I am trying to get away from Google and am looking for a decent cloud service that’s integrated well into Linux, either by itself or by using rclone.
I tried Proton drive, but it is laggy and overall not very good.
I just need storage, nothing fancy. Self hosting is not an option tough, at this time.
EDIT: I don’t want to write the same answer 15 times, so I’ll just put this here: Thanks a lot for the recommendations to all of you! I’ve got some reading up to do now :-)
Those cheaper drives scare me.
What grinds my gears is you can rent enough compute to handle this for $30 a month. That covers redundant internet, staff, fire suppression, generators, air conditioning.
I want to couple that with a chassis full of sata. Obviously more power and heat but not 16 times that.
You can get 2u of colocation for about a hundred bucks per month. I’ve been pondering for a few years building out a 4u chassis and doing a friends and fam storage co-op. You could do a 208tb (real 189) z2 with two parity drives for around $4,500 bucks plus 100-130 a month.

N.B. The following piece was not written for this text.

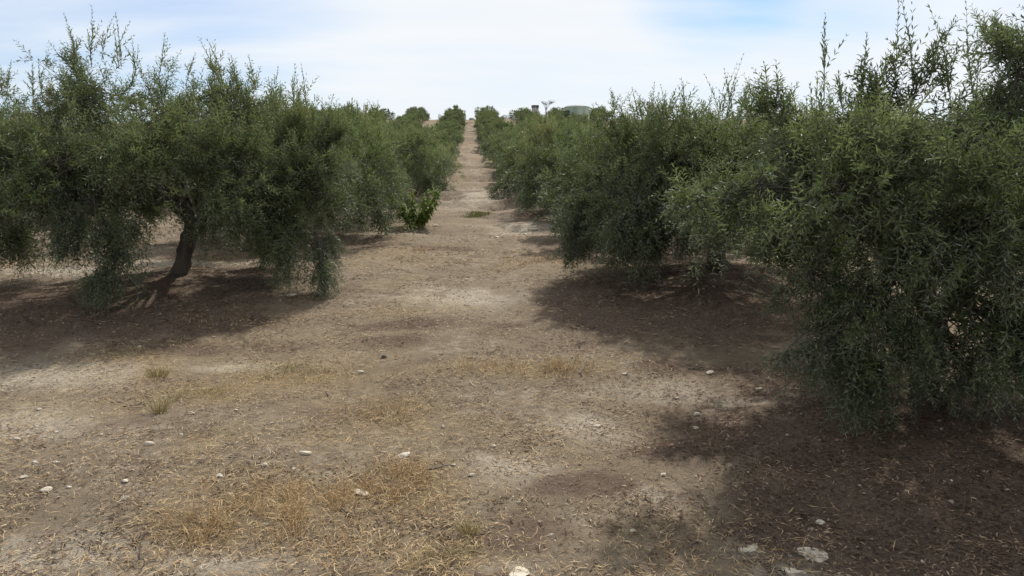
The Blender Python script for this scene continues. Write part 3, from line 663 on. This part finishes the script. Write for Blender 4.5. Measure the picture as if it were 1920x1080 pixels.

The current pricing is all based on SAS. Even the companies that aren’t using SAS are still charging like it is.
My husband says that they follow a “bathtub” curve and they either die in the first 60 days or last about 2 years when they are scheduled to be replaced.
Further he says enterprise drives stopped having ECC in 2008; so they stopped having any reason to trust them more.
I don’t trust anything further than their warranty. They’re setting their warranty to protect their bank account; those numbers will average in their favor.
Yeah, we don’t trust their warranties; the manufacturers have repeatedly failed to honor their obligations even when drives die well within the manufacturer warranty.